Portugal e Luxemburgo, Países de Esperança…, organizada por salas temáticas, cada uma sob seu título – por vezes, com espessura poética –, mostra uma consistência documental, gráfica e espacial rigorosas, e vê-se, por isso, com uma atenção sempre conquistada. Apesar das passagens que adoptam uma iconografia já consagrada, como o proto-memorial aos deportados e ao planeta concentracionário da Segunda Grande Guerra; e do “canto” do artista Edmond Oliveira, típico daquela arte contemporânea muito estridente; há estações onde se encontra um denodo imagístico inesperado. Quando no corredor, estreito, em que numa das paredes estão expostos os rostos dos portugueses emigrados no Luxemburgo, e na parede oposta, os dos luxemburgueses emigrados em Portugal – olhando-se uns aos outros olhos nos olhos –, e então, ali, nos voltamos para trás, vemo-nos reflectidos num espelho, trilhado pelo cordão, da sala ao fundo; vê-se ainda todas as torções e vicissitudes que o cordão foi sofrendo. Desencadeia-se, pois, uma vertigem digníssima: a vertigem da história. Na sala «A Liberdade está a Passar por Aqui», concebe-se um mural à Revolução de Abril, com uma mineralogia de ícones e uma elegância de vermelhos (não-III-Internacional, note-se), que merece tornar-se itinerante.

Acontece a fortuna de os momentos maiores  de Portugal e Luxemburgo, Países de Esperança… estarem em pontos espacialmente opostos, e que é bom não dizer qual deles está no início ou no fim. Falamos, em primeiro, da sala «Escolhas Difíceis/ Em Trânsito», que, numa tentação muito resvaladiça, poderíamos chamar a câmara da Grã-Duquesa.

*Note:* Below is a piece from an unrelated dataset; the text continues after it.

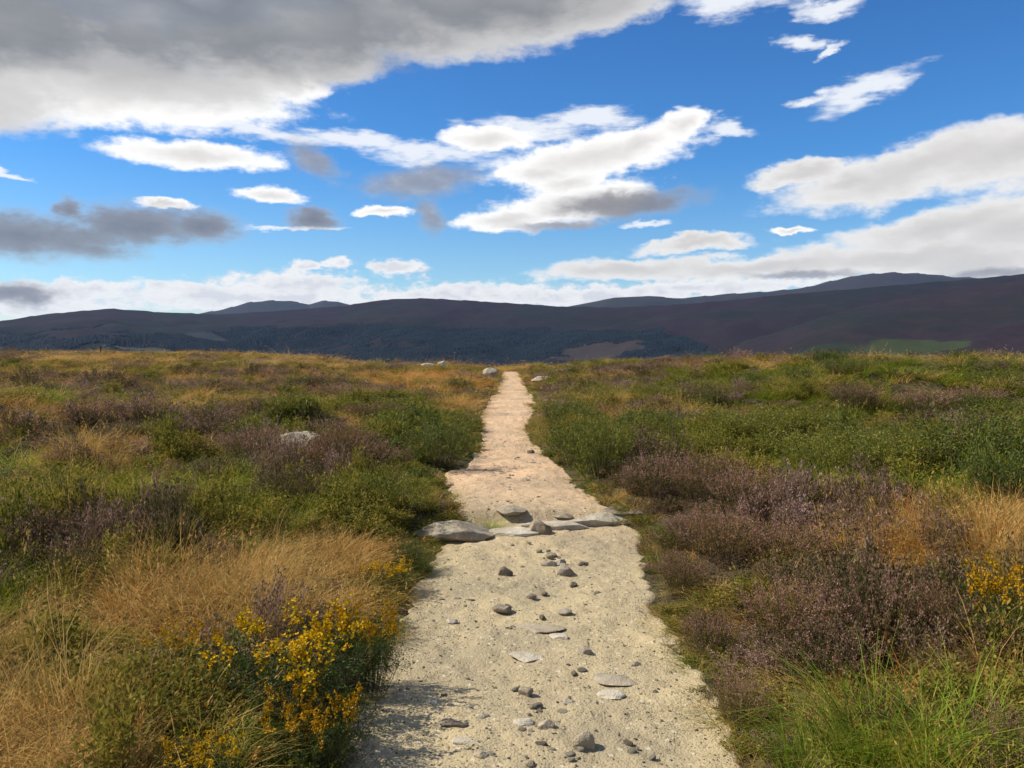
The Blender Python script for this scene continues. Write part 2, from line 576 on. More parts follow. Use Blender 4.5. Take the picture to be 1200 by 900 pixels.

Há nela, nichos de espelho e cordão com uma composição arquitectónica tão hábil que chega a dar corpo à centelha anímica da Grã-Duquesa Charlotte do Luxemburgo quando, prisioneira da sua própria decisão de abandonar o país, profere «o meu coração diz sim, mas a minha razão diz não». Em segundo, e por último, o mural-caixa-de-luz rectangular no qual o cordão tensionado descreve segmentos cruzados entre fotografias de todos: os que chegaram e os que partiram, os que se salvaram e os que nem tanto. Não é um janelão da história. É, antes, o retrato de um sentimento. Vitrine de uma comunidade.